_GIVEN MATERIAL:_
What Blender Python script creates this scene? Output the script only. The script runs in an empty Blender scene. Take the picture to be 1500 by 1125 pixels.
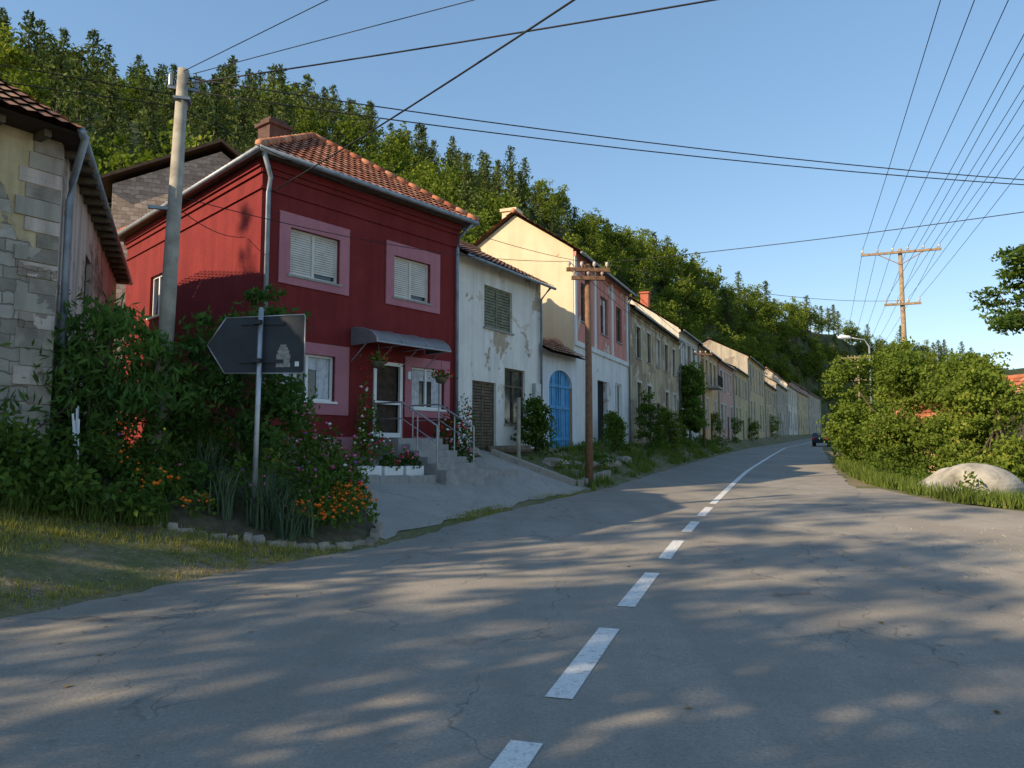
import bpy, math, random
import numpy as np
from mathutils import Vector
random.seed(7); rng=np.random.default_rng(7)
scene=bpy.context.scene
COL=scene.collection
# ------------------------------------------------------------ materials
def new_mat(name,rough=.85):
    m=bpy.data.materials.new(name); m.use_nodes=True
    nt=m.node_tree; b=nt.nodes['Principled BSDF']; b.inputs['Roughness'].default_value=rough
    b.inputs['Specular IOR Level'].default_value=.25
    return m,nt,b
def nd(nt,t,**k):
    n=nt.nodes.new(t)
    for a,v in k.items(): setattr(n,a,v)
    return n
def coord(nt,scale=(1,1,1)):
    c=nd(nt,'ShaderNodeTexCoord'); mp=nd(nt,'ShaderNodeMapping'); mp.inputs['Scale'].default_value=scale
    nt.links.new(c.outputs['Object'],mp.inputs[0]); return mp.outputs[0]
def noise(nt,co,scale,detail=4,rough=.55,dist=0):
    n=nd(nt,'ShaderNodeTexNoise'); n.inputs['Scale'].default_value=scale; n.inputs['Detail'].default_value=detail
    n.inputs['Roughness'].default_value=rough; n.inputs['Distortion'].default_value=dist
    nt.links.new(co,n.inputs['Vector']); return n.outputs[0]
def ramp(nt,f,stops):
    r=nd(nt,'ShaderNodeValToRGB'); e=r.color_ramp.elements
    while len(e)<len(stops): e.new(.5)
    for i,(p,c) in enumerate(stops):
        e[i].position=p
        if not hasattr(c,'__len__'): c=(c,c,c)
        e[i].color=(*c[:3],1)
    nt.links.new(f,r.inputs[0]); return r.outputs[0]
def mixc(nt,f,a,b,blend='MIX'):
    m=nd(nt,'ShaderNodeMix',data_type='RGBA',blend_type=blend)
    for i,v in ((0,f),(6,a),(7,b)):
        if hasattr(v,'is_output'): nt.links.new(v,m.inputs[i])
        elif i==0: m.inputs[0].default_value=v
        else: m.inputs[i].default_value=(*v[:3],1)
    return m.outputs[2]
def math_(nt,op,a,b=0.):
    m=nd(nt,'ShaderNodeMath',operation=op)
    for i,v in ((0,a),(1,b)):
        if hasattr(v,'is_output'): nt.links.new(v,m.inputs[i])
        else: m.inputs[i].default_value=v
    return m.outputs[0]
def bump(nt,b,h,strength=.3,dist=.02):
    n=nd(nt,'ShaderNodeBump'); n.inputs['Strength'].default_value=strength; n.inputs['Distance'].default_value=dist
    nt.links.new(h,n.inputs['Height']); nt.links.new(n.outputs[0],b.inputs['Normal'])
def simple(name,col,rough=.7,metal=0,var=.25,vs=3,bs=.1):
    m,nt,b=new_mat(name,rough); co=coord(nt)
    f=noise(nt,co,vs,4,.6)
    c=mixc(nt,ramp(nt,f,[(.3,0),(.7,1)]),tuple(x*(1-var) for x in col),tuple(min(1,x*(1+var)) for x in col))
    nt.links.new(c,b.inputs['Base Color']); b.inputs['Metallic'].default_value=metal
    if bs: bump(nt,b,noise(nt,co,vs*12,2),bs,.01)
    return m
def plaster(name,c1,c2,patch=None,t=.6,ps=.7,patch2=None,t2=.66,stain=.45,block=False):
    m,nt,b=new_mat(name,.9); co=coord(nt)
    c=mixc(nt,ramp(nt,noise(nt,co,1.3,6,.65),[(.3,0),(.72,1)]),c1,c2)
    st=noise(nt,coord(nt,(2.2,2.2,.22)),1.6,5,.6)
    c=mixc(nt,ramp(nt,st,[(.38,stain),(.58,0)]),c,tuple(x*.45 for x in c1))
    h=noise(nt,co,25,3)
    if patch:
        pm=ramp(nt,noise(nt,co,ps,7,.62,.4),[(t,0),(t+.015,1)])
        pc=mixc(nt,noise(nt,co,5,4,.7),tuple(x*.5 for x in patch),tuple(min(1,x*1.35) for x in patch))
        if block:
            br=nd(nt,'ShaderNodeTexBrick'); br.inputs['Scale'].default_value=1
            br.inputs['Brick Width'].default_value=.42; br.inputs['Row Height'].default_value=.19; br.inputs['Mortar Size'].default_value=.014; br.inputs['Mortar Smooth'].default_value=.4
            br.inputs['Color1'].default_value=(1,1,1,1); br.inputs['Color2'].default_value=(.6,.58,.55,1); br.inputs['Mortar'].default_value=(.45,.42,.38,1)
            sx=nd(nt,'ShaderNodeSeparateXYZ'); cb=nd(nt,'ShaderNodeCombineXYZ'); nt.links.new(co,sx.inputs[0])
            wob=math_(nt,'MULTIPLY',noise(nt,co,2.5,3),.22)
            nt.links.new(math_(nt,'ADD',math_(nt,'ADD',sx.outputs[0],sx.outputs[1]),wob),cb.inputs[0])
            nt.links.new(math_(nt,'ADD',sx.outputs[2],wob),cb.inputs[1]); nt.links.new(cb.outputs[0],br.inputs['Vector'])
            pc=mixc(nt,1.,pc,br.outputs[0],'MULTIPLY')
        c=mixc(nt,pm,c,pc); h=math_(nt,'SUBTRACT',math_(nt,'MULTIPLY',h,.25),pm)
        if block: h=math_(nt,'ADD',h,math_(nt,'MULTIPLY',br.outputs[0],.8))
    if patch2:
        pm2=ramp(nt,noise(nt,co,ps*1.7,7,.62,.4),[(t2,0),(t2+.015,1)])
        c=mixc(nt,pm2,c,patch2)
    nt.links.new(c,b.inputs['Base Color']); bump(nt,b,h,.5,.03); return m
def leafmat(name,dark,light,trans=.25,yellow=None):
    m=bpy.data.materials.new(name); m.use_nodes=True; nt=m.node_tree; nt.nodes.clear()
    out=nd(nt,'ShaderNodeOutputMaterial')
    at=nd(nt,'ShaderNodeAttribute'); at.attribute_name='lv'
    oi=nd(nt,'ShaderNodeObjectInfo')
    f=math_(nt,'ADD',math_(nt,'MULTIPLY',at.outputs['Fac'],.7),math_(nt,'MULTIPLY',oi.outputs['Random'],.35))
    y=yellow or tuple(x*1.2 for x in light)
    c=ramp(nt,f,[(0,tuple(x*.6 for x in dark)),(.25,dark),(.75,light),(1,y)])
    d=nd(nt,'ShaderNodeBsdfDiffuse'); t=nd(nt,'ShaderNodeBsdfTranslucent')
    nt.links.new(c,d.inputs[0]); nt.links.new(mixc(nt,1.,c,(1.3,1.4,.5),'MULTIPLY'),t.inputs[0])
    m1=nd(nt,'ShaderNodeMixShader'); m1.inputs[0].default_value=trans
    nt.links.new(d.outputs[0],m1.inputs[1]); nt.links.new(t.outputs[0],m1.inputs[2])
    nt.links.new(m1.outputs[0],out.inputs[0]); return m
def tilemat(name,a,b_,c_):
    m,nt,b=new_mat(name,.85); at=nd(nt,'ShaderNodeAttribute'); at.attribute_name='lv'; co=coord(nt)
    c=ramp(nt,at.outputs['Fac'],[(0,a),(.55,b_),(1,c_)])
    c=mixc(nt,ramp(nt,noise(nt,co,1.1,5,.7),[(.45,0),(.7,.7)]),c,(.09,.055,.04))
    nt.links.new(c,b.inputs['Base Color']); return m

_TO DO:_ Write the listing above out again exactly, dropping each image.

_ANSWER TO THE PROBLEM:_
What Blender Python script creates this scene? Output the script only. The script runs in an empty Blender scene. Take the picture to be 1500 by 1125 pixels.
import bpy, math, random
import numpy as np
from mathutils import Vector
random.seed(7); rng=np.random.default_rng(7)
scene=bpy.context.scene
COL=scene.collection
# ------------------------------------------------------------ materials
def new_mat(name,rough=.85):
    m=bpy.data.materials.new(name); m.use_nodes=True
    nt=m.node_tree; b=nt.nodes['Principled BSDF']; b.inputs['Roughness'].default_value=rough
    b.inputs['Specular IOR Level'].default_value=.25
    return m,nt,b
def nd(nt,t,**k):
    n=nt.nodes.new(t)
    for a,v in k.items(): setattr(n,a,v)
    return n
def coord(nt,scale=(1,1,1)):
    c=nd(nt,'ShaderNodeTexCoord'); mp=nd(nt,'ShaderNodeMapping'); mp.inputs['Scale'].default_value=scale
    nt.links.new(c.outputs['Object'],mp.inputs[0]); return mp.outputs[0]
def noise(nt,co,scale,detail=4,rough=.55,dist=0):
    n=nd(nt,'ShaderNodeTexNoise'); n.inputs['Scale'].default_value=scale; n.inputs['Detail'].default_value=detail
    n.inputs['Roughness'].default_value=rough; n.inputs['Distortion'].default_value=dist
    nt.links.new(co,n.inputs['Vector']); return n.outputs[0]
def ramp(nt,f,stops):
    r=nd(nt,'ShaderNodeValToRGB'); e=r.color_ramp.elements
    while len(e)<len(stops): e.new(.5)
    for i,(p,c) in enumerate(stops):
        e[i].position=p
        if not hasattr(c,'__len__'): c=(c,c,c)
        e[i].color=(*c[:3],1)
    nt.links.new(f,r.inputs[0]); return r.outputs[0]
def mixc(nt,f,a,b,blend='MIX'):
    m=nd(nt,'ShaderNodeMix',data_type='RGBA',blend_type=blend)
    for i,v in ((0,f),(6,a),(7,b)):
        if hasattr(v,'is_output'): nt.links.new(v,m.inputs[i])
        elif i==0: m.inputs[0].default_value=v
        else: m.inputs[i].default_value=(*v[:3],1)
    return m.outputs[2]
def math_(nt,op,a,b=0.):
    m=nd(nt,'ShaderNodeMath',operation=op)
    for i,v in ((0,a),(1,b)):
        if hasattr(v,'is_output'): nt.links.new(v,m.inputs[i])
        else: m.inputs[i].default_value=v
    return m.outputs[0]
def bump(nt,b,h,strength=.3,dist=.02):
    n=nd(nt,'ShaderNodeBump'); n.inputs['Strength'].default_value=strength; n.inputs['Distance'].default_value=dist
    nt.links.new(h,n.inputs['Height']); nt.links.new(n.outputs[0],b.inputs['Normal'])
def simple(name,col,rough=.7,metal=0,var=.25,vs=3,bs=.1):
    m,nt,b=new_mat(name,rough); co=coord(nt)
    f=noise(nt,co,vs,4,.6)
    c=mixc(nt,ramp(nt,f,[(.3,0),(.7,1)]),tuple(x*(1-var) for x in col),tuple(min(1,x*(1+var)) for x in col))
    nt.links.new(c,b.inputs['Base Color']); b.inputs['Metallic'].default_value=metal
    if bs: bump(nt,b,noise(nt,co,vs*12,2),bs,.01)
    return m
def plaster(name,c1,c2,patch=None,t=.6,ps=.7,patch2=None,t2=.66,stain=.45,block=False):
    m,nt,b=new_mat(name,.9); co=coord(nt)
    c=mixc(nt,ramp(nt,noise(nt,co,1.3,6,.65),[(.3,0),(.72,1)]),c1,c2)
    st=noise(nt,coord(nt,(2.2,2.2,.22)),1.6,5,.6)
    c=mixc(nt,ramp(nt,st,[(.38,stain),(.58,0)]),c,tuple(x*.45 for x in c1))
    h=noise(nt,co,25,3)
    if patch:
        pm=ramp(nt,noise(nt,co,ps,7,.62,.4),[(t,0),(t+.015,1)])
        pc=mixc(nt,noise(nt,co,5,4,.7),tuple(x*.5 for x in patch),tuple(min(1,x*1.35) for x in patch))
        if block:
            br=nd(nt,'ShaderNodeTexBrick'); br.inputs['Scale'].default_value=1
            br.inputs['Brick Width'].default_value=.42; br.inputs['Row Height'].default_value=.19; br.inputs['Mortar Size'].default_value=.014; br.inputs['Mortar Smooth'].default_value=.4
            br.inputs['Color1'].default_value=(1,1,1,1); br.inputs['Color2'].default_value=(.6,.58,.55,1); br.inputs['Mortar'].default_value=(.45,.42,.38,1)
            sx=nd(nt,'ShaderNodeSeparateXYZ'); cb=nd(nt,'ShaderNodeCombineXYZ'); nt.links.new(co,sx.inputs[0])
            wob=math_(nt,'MULTIPLY',noise(nt,co,2.5,3),.22)
            nt.links.new(math_(nt,'ADD',math_(nt,'ADD',sx.outputs[0],sx.outputs[1]),wob),cb.inputs[0])
            nt.links.new(math_(nt,'ADD',sx.outputs[2],wob),cb.inputs[1]); nt.links.new(cb.outputs[0],br.inputs['Vector'])
            pc=mixc(nt,1.,pc,br.outputs[0],'MULTIPLY')
        c=mixc(nt,pm,c,pc); h=math_(nt,'SUBTRACT',math_(nt,'MULTIPLY',h,.25),pm)
        if block: h=math_(nt,'ADD',h,math_(nt,'MULTIPLY',br.outputs[0],.8))
    if patch2:
        pm2=ramp(nt,noise(nt,co,ps*1.7,7,.62,.4),[(t2,0),(t2+.015,1)])
        c=mixc(nt,pm2,c,patch2)
    nt.links.new(c,b.inputs['Base Color']); bump(nt,b,h,.5,.03); return m
def leafmat(name,dark,light,trans=.25,yellow=None):
    m=bpy.data.materials.new(name); m.use_nodes=True; nt=m.node_tree; nt.nodes.clear()
    out=nd(nt,'ShaderNodeOutputMaterial')
    at=nd(nt,'ShaderNodeAttribute'); at.attribute_name='lv'
    oi=nd(nt,'ShaderNodeObjectInfo')
    f=math_(nt,'ADD',math_(nt,'MULTIPLY',at.outputs['Fac'],.7),math_(nt,'MULTIPLY',oi.outputs['Random'],.35))
    y=yellow or tuple(x*1.2 for x in light)
    c=ramp(nt,f,[(0,tuple(x*.6 for x in dark)),(.25,dark),(.75,light),(1,y)])
    d=nd(nt,'ShaderNodeBsdfDiffuse'); t=nd(nt,'ShaderNodeBsdfTranslucent')
    nt.links.new(c,d.inputs[0]); nt.links.new(mixc(nt,1.,c,(1.3,1.4,.5),'MULTIPLY'),t.inputs[0])
    m1=nd(nt,'ShaderNodeMixShader'); m1.inputs[0].default_value=trans
    nt.links.new(d.outputs[0],m1.inputs[1]); nt.links.new(t.outputs[0],m1.inputs[2])
    nt.links.new(m1.outputs[0],out.inputs[0]); return m
def tilemat(name,a,b_,c_):
    m,nt,b=new_mat(name,.85); at=nd(nt,'ShaderNodeAttribute'); at.attribute_name='lv'; co=coord(nt)
    c=ramp(nt,at.outputs['Fac'],[(0,a),(.55,b_),(1,c_)])
    c=mixc(nt,ramp(nt,noise(nt,co,1.1,5,.7),[(.45,0),(.7,.7)]),c,(.09,.055,.04))
    nt.links.new(c,b.inputs['Base Color']); return m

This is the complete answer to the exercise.